[Data records]
------------------------

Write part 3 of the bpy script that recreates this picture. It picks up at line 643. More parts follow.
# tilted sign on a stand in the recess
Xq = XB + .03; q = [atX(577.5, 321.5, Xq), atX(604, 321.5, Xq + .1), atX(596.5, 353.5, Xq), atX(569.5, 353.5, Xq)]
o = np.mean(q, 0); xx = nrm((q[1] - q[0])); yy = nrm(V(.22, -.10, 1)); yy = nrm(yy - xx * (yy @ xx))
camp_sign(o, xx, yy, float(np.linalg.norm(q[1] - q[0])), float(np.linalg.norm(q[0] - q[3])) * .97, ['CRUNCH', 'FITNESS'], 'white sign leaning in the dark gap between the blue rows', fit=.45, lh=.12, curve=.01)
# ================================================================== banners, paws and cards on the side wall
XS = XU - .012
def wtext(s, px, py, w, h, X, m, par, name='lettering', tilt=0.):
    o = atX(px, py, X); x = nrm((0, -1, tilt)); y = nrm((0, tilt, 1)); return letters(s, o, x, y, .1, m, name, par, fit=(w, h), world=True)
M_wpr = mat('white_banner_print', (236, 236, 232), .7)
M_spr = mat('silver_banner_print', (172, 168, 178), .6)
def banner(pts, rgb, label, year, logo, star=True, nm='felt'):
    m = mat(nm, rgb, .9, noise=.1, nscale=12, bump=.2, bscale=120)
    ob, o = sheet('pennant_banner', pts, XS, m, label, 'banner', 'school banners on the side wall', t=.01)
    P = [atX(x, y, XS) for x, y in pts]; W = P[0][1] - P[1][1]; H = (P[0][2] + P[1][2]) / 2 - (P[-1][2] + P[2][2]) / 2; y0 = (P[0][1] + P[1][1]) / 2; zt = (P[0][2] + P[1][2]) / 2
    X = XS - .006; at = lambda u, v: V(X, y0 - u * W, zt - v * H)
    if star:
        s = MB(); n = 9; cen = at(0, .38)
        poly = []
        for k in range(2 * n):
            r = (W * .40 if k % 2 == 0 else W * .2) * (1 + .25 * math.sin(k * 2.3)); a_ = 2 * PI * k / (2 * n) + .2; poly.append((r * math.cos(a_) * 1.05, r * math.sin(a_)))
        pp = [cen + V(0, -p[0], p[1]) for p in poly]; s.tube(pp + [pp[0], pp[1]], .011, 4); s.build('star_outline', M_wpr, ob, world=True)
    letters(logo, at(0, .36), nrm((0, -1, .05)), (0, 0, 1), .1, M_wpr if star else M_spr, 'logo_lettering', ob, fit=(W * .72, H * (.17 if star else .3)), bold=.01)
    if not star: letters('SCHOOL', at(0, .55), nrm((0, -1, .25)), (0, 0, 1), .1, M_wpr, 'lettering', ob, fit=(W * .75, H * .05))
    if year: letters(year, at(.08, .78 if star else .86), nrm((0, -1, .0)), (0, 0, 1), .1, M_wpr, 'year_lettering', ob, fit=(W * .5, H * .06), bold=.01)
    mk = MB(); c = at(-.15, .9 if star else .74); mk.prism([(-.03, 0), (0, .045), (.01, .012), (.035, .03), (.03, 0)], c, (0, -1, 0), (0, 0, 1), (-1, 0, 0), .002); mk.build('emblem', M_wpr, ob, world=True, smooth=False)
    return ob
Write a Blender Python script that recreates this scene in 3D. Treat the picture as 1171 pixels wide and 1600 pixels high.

------------------------

* _SHORT PROBLEM_:
Word for word, write out all of the data above.

* _THE RESPONSE_:
Write part 3 of the bpy script that recreates this picture. It picks up at line 643. More parts follow.
# tilted sign on a stand in the recess
Xq = XB + .03; q = [atX(577.5, 321.5, Xq), atX(604, 321.5, Xq + .1), atX(596.5, 353.5, Xq), atX(569.5, 353.5, Xq)]
o = np.mean(q, 0); xx = nrm((q[1] - q[0])); yy = nrm(V(.22, -.10, 1)); yy = nrm(yy - xx * (yy @ xx))
camp_sign(o, xx, yy, float(np.linalg.norm(q[1] - q[0])), float(np.linalg.norm(q[0] - q[3])) * .97, ['CRUNCH', 'FITNESS'], 'white sign leaning in the dark gap between the blue rows', fit=.45, lh=.12, curve=.01)
# ================================================================== banners, paws and cards on the side wall
XS = XU - .012
def wtext(s, px, py, w, h, X, m, par, name='lettering', tilt=0.):
    o = atX(px, py, X); x = nrm((0, -1, tilt)); y = nrm((0, tilt, 1)); return letters(s, o, x, y, .1, m, name, par, fit=(w, h), world=True)
M_wpr = mat('white_banner_print', (236, 236, 232), .7)
M_spr = mat('silver_banner_print', (172, 168, 178), .6)
def banner(pts, rgb, label, year, logo, star=True, nm='felt'):
    m = mat(nm, rgb, .9, noise=.1, nscale=12, bump=.2, bscale=120)
    ob, o = sheet('pennant_banner', pts, XS, m, label, 'banner', 'school banners on the side wall', t=.01)
    P = [atX(x, y, XS) for x, y in pts]; W = P[0][1] - P[1][1]; H = (P[0][2] + P[1][2]) / 2 - (P[-1][2] + P[2][2]) / 2; y0 = (P[0][1] + P[1][1]) / 2; zt = (P[0][2] + P[1][2]) / 2
    X = XS - .006; at = lambda u, v: V(X, y0 - u * W, zt - v * H)
    if star:
        s = MB(); n = 9; cen = at(0, .38)
        poly = []
        for k in range(2 * n):
            r = (W * .40 if k % 2 == 0 else W * .2) * (1 + .25 * math.sin(k * 2.3)); a_ = 2 * PI * k / (2 * n) + .2; poly.append((r * math.cos(a_) * 1.05, r * math.sin(a_)))
        pp = [cen + V(0, -p[0], p[1]) for p in poly]; s.tube(pp + [pp[0], pp[1]], .011, 4); s.build('star_outline', M_wpr, ob, world=True)
    letters(logo, at(0, .36), nrm((0, -1, .05)), (0, 0, 1), .1, M_wpr if star else M_spr, 'logo_lettering', ob, fit=(W * .72, H * (.17 if star else .3)), bold=.01)
    if not star: letters('SCHOOL', at(0, .55), nrm((0, -1, .25)), (0, 0, 1), .1, M_wpr, 'lettering', ob, fit=(W * .75, H * .05))
    if year: letters(year, at(.08, .78 if star else .86), nrm((0, -1, .0)), (0, 0, 1), .1, M_wpr, 'year_lettering', ob, fit=(W * .5, H * .06), bold=.01)
    mk = MB(); c = at(-.15, .9 if star else .74); mk.prism([(-.03, 0), (0, .045), (.01, .012), (.035, .03), (.03, 0)], c, (0, -1, 0), (0, 0, 1), (-1, 0, 0), .002); mk.build('emblem', M_wpr, ob, world=True, smooth=False)
    return ob
Write a Blender Python script that recreates this scene in 3D. Treat the picture as 1171 pixels wide and 1600 pixels high.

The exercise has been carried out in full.